**Material**
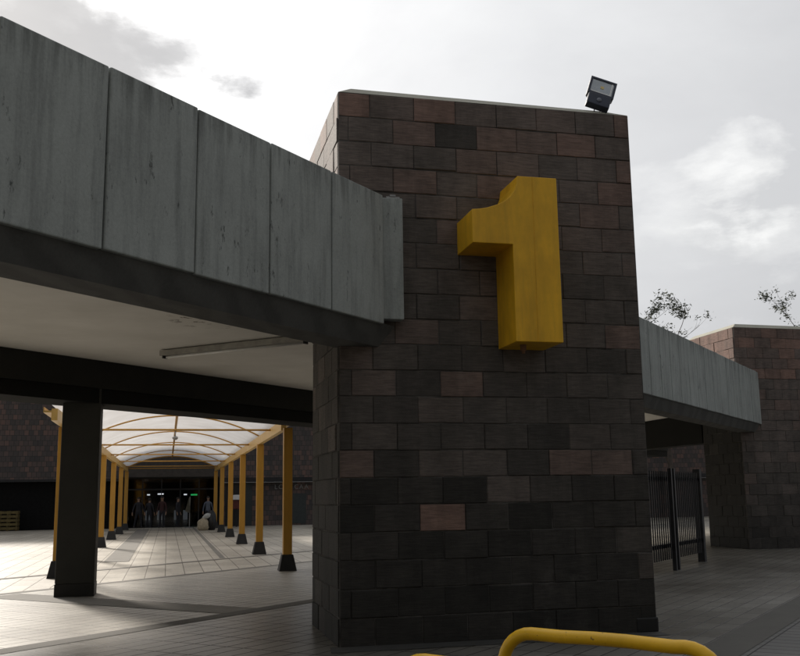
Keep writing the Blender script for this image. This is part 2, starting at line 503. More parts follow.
def brick_pillar(x0, y0, wid, label, seed, special, base_stone, bias=0.0, side=0.0, low=-.08):
    dl, dt = 2.02, 2.65
    x1 = x0+wid; rows = 21; split = 13
    zt = rows*CH; zs = split*CH
    root = empty('brick_pillar', (x0+wid/2, y0+1.0, 0), label, 'pillar', 'block pillars of the covered walkway')
    mb = MB()
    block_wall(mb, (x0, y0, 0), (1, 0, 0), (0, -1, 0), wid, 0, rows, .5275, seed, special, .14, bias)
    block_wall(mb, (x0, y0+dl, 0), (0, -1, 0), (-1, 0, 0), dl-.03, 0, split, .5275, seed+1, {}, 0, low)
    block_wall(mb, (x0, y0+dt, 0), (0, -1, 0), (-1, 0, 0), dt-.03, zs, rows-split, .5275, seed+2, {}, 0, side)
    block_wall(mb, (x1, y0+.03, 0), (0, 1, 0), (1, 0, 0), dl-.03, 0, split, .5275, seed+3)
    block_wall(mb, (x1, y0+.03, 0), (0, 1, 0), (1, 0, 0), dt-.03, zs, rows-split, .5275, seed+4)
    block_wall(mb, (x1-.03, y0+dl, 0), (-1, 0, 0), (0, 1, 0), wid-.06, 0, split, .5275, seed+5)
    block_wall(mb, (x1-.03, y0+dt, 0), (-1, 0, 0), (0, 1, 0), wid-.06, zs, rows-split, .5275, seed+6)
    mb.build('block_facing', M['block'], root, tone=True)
    c = MB(); c.box(x0-.003, x1+.003, y0-.003, y0+dl+.003, 0, zs); c.box(x0-.003, x1+.003, y0-.003, y0+dt+.003, zs+.001, zt-.004)
    c.build('mortar_core', M['mortar'], root)
    k = MB(); a = .02; i = .17
    k.hexa([(x0-a+.01, y0-a+.01, zt), (x1+a-.01, y0-a+.01, zt), (x1+a-.01, y0+dt+a-.01, zt), (x0-a+.01, y0+dt+a-.01, zt),
            (x0+i, y0+i, zt+.13), (x1-i*1.6, y0+i, zt+.11), (x1-i*1.6, y0+dt-i, zt+.11), (x0+i, y0+dt-i, zt+.13)])
    k.build('cap', M['cap'], root, bevel=.012)
    if base_stone:
        s = MB(); s.box(x1-.26, x1+.025, y0-.022, y0+.12, 0, .175)
        s.build('corner_stone', M['black'], root, bevel=.02)
    return root
PX, PY = 1.86, 10.73
# special block tones: (row from the bottom, distance from the left edge) -> tone
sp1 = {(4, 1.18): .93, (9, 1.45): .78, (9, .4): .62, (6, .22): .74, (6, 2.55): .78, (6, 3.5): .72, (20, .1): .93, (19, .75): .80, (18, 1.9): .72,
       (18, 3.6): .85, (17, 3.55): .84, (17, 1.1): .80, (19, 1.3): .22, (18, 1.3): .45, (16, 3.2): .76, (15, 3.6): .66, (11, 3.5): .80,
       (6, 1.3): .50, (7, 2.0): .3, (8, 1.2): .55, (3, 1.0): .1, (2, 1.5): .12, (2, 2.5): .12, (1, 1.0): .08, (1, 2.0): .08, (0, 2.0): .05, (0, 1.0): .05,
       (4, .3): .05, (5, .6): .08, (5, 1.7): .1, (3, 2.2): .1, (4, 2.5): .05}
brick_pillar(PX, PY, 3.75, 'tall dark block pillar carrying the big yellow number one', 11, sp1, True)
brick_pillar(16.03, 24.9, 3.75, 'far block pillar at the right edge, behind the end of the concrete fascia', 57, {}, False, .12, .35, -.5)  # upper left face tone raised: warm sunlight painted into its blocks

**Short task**
Report how many lines of the data hold the string "root"; give only the number.

**Solution to this exercise**
6